Caecus Bellamor
An idealist and a die-hard iconoclast, Caecus Bellamor has utterly rejected the deities of Cynthia. As many of my players have experienced, idealists like Caecus can sometimes be dangerous, and -- more often than not -- can easily become a villain in the campaign if the party chooses to make them so. Below is all the information that has been gathered on Caecus; read over your knowledge and decide for yourself: friend or foe?
- Caecus Bellamor is a young tiefling male that has founded the city Dominion off the coast of the Shattered Lands.
- He nicknamed Dominion as the City of Demons, in reference to the ancient demons that were first created in the multiverse. Those demons, seeing that the deities were just as faulty as any of them, broke their blinding halos, twisting and distoring them, enabling them to be guided by their own thoughts and beliefs. In much the same way, Caecus and his followers seek to (metaphorically) break their own blindness, and fully reject the deities.
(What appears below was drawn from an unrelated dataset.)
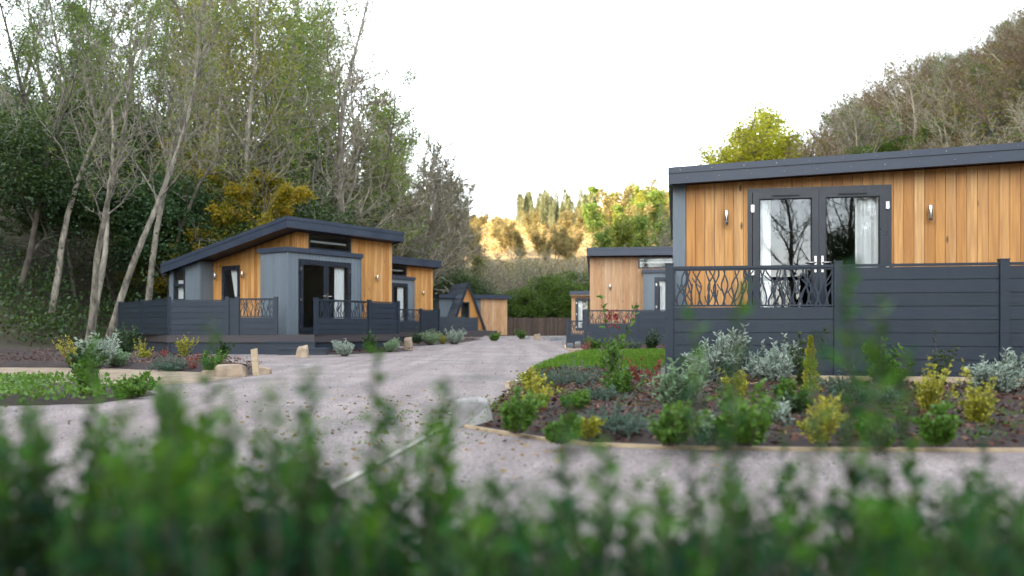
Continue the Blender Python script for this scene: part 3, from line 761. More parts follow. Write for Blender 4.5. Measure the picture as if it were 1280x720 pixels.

- This ideaology seems to have been sparked by a resentment towards the deities actions: the acts of the Betrayer gods, and then the subsequential abandonment that was the Divine Gate.
- Before finding the city, Caecus discovered the Obelisk, a crystallized essence of the fallen Betrayer god, Matariel, former goddess of ascension. This essence has been nicknamed the Eden Fruit, as he has discovered this essence to make mortals like the gods.
- Any studious character would know that the names "Caecus" and "Bellamor" together has two possible connotations. First, the definition that Caecus himself subscribes to is that his name means, "One who is followed through the darkness". This makes sense with his mission statements, to lead his people out of the darkness and into his new worldview. However, while "Bellamor" does mean "one who is followed/loved", "Caecus" would literally translate to "blind". This translation can give a loose, more artistic translation as "darkness", but if you were to take the two names as a literal translation, it would mean something along the lines of "one who is blindly followed". Which translation would you subscribe to?
- The Eden Fruit has given Caecus a spark of divinity, allowing him to access the Aethenaeum. And he has used that as an opportunity to gain a vast amount of knowledge on the world and the multiverse.
- Soon, he plans to distribute the Eden Fruit to a select few citizens in his city, then to the whole population if they choose to indulge.
- He does not seek a war between mortals, he only wishes to stand separate from the gods and their influence.
- In the city of Dominion, there are six families that oversee the most important aspects of urban life and development (such as politics and invention). The heads of these families, simply called the Six, as well as Caecus, all co-lead the city together, each member with their own specific area to lead.